<<<<

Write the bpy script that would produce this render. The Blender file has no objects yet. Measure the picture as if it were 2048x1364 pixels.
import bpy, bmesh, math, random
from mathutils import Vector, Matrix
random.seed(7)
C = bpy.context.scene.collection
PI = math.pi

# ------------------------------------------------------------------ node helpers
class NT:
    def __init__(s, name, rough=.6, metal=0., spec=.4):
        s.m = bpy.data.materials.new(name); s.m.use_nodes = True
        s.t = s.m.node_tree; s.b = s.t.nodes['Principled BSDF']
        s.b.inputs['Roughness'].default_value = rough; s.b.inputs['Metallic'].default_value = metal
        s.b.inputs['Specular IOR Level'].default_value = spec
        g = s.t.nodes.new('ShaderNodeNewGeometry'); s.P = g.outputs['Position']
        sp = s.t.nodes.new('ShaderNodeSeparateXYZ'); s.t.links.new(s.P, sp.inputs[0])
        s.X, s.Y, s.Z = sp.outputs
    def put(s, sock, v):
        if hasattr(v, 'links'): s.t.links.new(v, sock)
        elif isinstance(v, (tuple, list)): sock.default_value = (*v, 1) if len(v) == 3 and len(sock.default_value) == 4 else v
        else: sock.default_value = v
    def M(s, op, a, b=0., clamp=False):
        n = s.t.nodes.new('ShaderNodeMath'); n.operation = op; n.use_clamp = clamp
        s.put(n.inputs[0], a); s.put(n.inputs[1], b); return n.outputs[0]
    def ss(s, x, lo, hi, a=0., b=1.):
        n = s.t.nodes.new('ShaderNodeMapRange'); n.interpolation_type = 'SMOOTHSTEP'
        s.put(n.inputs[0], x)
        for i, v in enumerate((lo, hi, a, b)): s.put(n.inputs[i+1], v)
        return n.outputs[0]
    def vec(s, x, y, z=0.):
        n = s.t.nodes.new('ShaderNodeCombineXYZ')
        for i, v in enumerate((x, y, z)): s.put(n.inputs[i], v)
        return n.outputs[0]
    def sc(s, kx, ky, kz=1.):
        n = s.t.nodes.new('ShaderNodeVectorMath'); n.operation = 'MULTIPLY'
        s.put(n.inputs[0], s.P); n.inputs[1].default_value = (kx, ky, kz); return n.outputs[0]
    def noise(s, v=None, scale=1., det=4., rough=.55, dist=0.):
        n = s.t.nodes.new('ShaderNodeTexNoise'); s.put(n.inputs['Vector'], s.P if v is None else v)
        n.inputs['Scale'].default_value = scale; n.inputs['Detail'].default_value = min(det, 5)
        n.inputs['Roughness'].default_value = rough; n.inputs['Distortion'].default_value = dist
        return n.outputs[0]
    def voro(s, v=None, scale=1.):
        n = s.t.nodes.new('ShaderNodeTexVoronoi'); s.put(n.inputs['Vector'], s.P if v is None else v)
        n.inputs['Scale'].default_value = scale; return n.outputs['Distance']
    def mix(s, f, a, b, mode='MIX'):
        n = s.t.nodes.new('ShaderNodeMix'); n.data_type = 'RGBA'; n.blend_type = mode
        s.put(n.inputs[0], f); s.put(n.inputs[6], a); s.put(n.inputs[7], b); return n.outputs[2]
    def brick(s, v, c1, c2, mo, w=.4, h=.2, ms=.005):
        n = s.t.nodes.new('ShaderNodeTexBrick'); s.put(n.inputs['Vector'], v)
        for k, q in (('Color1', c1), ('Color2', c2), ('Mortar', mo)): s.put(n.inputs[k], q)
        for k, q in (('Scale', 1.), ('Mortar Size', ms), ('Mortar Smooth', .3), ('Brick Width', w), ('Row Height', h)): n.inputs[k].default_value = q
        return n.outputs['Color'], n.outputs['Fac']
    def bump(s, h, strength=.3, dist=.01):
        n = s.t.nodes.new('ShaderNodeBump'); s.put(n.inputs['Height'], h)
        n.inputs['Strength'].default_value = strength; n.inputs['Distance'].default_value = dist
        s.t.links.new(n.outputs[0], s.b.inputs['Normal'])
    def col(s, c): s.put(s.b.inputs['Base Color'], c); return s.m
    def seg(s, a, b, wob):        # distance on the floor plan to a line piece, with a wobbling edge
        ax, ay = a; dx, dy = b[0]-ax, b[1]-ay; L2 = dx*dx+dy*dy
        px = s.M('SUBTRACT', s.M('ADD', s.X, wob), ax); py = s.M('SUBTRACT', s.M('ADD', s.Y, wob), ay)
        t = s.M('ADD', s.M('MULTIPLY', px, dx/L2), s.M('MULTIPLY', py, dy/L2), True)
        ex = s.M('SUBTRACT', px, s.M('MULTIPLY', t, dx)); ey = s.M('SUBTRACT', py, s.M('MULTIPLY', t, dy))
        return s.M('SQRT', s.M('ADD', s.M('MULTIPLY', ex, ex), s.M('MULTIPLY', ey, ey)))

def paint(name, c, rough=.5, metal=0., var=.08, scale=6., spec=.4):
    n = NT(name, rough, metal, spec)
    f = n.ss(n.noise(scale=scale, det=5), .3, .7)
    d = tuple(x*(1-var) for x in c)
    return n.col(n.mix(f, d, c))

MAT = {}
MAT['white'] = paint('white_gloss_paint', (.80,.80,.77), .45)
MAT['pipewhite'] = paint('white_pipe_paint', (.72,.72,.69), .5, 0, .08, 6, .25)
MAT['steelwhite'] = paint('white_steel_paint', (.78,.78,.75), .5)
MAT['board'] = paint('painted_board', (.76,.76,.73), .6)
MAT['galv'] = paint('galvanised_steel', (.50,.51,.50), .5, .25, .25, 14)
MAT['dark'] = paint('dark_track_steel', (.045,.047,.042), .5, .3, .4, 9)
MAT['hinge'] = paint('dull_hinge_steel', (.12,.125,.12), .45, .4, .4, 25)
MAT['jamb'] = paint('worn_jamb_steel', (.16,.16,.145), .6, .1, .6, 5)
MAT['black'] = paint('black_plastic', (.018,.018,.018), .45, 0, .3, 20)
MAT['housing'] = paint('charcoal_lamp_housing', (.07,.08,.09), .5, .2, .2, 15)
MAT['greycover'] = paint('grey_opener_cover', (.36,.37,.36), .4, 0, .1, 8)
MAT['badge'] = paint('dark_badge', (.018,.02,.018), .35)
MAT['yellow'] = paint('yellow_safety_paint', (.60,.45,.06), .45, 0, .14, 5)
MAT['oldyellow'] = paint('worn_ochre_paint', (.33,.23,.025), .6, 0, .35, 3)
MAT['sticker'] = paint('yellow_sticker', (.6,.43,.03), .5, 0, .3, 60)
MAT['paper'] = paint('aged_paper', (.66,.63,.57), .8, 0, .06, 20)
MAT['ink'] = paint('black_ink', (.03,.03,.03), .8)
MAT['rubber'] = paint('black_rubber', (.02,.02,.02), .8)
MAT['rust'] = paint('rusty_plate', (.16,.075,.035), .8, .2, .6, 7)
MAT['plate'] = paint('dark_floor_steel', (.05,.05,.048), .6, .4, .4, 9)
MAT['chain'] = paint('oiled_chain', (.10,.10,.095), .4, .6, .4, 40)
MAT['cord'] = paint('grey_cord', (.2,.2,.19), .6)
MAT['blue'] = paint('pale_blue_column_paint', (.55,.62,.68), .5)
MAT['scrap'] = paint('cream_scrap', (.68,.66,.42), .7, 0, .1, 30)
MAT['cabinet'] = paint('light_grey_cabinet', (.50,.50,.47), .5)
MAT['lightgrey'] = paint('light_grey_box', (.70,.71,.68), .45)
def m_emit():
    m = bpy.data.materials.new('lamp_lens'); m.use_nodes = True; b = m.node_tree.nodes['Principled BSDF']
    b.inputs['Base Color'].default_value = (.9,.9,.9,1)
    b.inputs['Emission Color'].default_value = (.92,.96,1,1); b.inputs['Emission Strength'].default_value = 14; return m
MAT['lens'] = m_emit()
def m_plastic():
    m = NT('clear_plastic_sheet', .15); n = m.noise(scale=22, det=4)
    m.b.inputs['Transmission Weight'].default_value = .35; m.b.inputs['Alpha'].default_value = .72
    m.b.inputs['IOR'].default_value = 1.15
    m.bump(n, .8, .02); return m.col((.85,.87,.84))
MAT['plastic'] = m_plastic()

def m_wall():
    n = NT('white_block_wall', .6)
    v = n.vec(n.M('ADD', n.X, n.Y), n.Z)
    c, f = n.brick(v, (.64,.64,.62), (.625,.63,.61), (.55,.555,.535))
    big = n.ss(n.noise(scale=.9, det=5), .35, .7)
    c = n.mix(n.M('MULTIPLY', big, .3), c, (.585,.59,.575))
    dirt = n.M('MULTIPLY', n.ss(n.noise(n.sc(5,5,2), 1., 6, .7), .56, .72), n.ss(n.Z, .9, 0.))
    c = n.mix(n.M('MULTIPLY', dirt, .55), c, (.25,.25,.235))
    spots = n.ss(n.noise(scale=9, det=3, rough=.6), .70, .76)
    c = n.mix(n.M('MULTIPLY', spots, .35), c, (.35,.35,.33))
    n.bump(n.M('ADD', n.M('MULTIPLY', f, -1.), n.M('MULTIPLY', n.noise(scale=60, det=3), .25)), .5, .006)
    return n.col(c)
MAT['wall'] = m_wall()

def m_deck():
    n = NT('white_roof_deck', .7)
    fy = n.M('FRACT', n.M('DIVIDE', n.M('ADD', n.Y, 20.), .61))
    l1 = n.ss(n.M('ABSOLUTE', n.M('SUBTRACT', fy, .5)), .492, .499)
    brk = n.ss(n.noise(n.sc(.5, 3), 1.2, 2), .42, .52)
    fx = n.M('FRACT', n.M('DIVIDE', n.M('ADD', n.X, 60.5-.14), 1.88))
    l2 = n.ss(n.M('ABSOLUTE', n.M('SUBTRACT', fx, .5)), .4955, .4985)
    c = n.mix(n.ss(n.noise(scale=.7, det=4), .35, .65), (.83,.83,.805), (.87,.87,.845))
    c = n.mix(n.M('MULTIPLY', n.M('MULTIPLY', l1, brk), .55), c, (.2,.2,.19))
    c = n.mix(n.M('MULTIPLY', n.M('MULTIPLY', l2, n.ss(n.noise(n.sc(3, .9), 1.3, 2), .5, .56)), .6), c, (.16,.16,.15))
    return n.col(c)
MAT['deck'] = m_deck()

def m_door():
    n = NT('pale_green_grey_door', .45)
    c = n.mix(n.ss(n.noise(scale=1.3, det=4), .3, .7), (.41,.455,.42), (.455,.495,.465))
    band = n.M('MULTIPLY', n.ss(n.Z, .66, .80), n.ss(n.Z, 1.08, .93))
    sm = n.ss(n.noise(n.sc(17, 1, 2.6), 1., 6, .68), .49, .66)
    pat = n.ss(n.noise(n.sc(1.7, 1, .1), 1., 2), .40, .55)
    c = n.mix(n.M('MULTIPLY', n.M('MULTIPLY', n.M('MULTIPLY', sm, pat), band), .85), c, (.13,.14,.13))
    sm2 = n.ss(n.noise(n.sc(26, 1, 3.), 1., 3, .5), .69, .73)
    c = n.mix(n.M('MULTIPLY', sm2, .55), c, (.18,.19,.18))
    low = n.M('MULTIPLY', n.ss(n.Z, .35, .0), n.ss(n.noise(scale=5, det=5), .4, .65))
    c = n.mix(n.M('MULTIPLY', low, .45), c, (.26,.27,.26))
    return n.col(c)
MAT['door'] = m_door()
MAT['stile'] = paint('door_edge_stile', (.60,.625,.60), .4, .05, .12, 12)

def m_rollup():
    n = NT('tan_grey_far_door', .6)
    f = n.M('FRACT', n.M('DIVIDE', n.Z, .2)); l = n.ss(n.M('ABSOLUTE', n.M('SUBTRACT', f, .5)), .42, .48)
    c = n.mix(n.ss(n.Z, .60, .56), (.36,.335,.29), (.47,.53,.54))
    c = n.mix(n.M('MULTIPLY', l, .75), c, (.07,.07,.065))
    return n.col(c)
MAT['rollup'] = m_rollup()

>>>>

■ What you have to do:
Copy the lines from the start of the data verbatim, stopping after the line containing "PI = math.pi".

■ Result:
Write the bpy script that would produce this render. The Blender file has no objects yet. Measure the picture as if it were 2048x1364 pixels.
import bpy, bmesh, math, random
from mathutils import Vector, Matrix
random.seed(7)
C = bpy.context.scene.collection
PI = math.pi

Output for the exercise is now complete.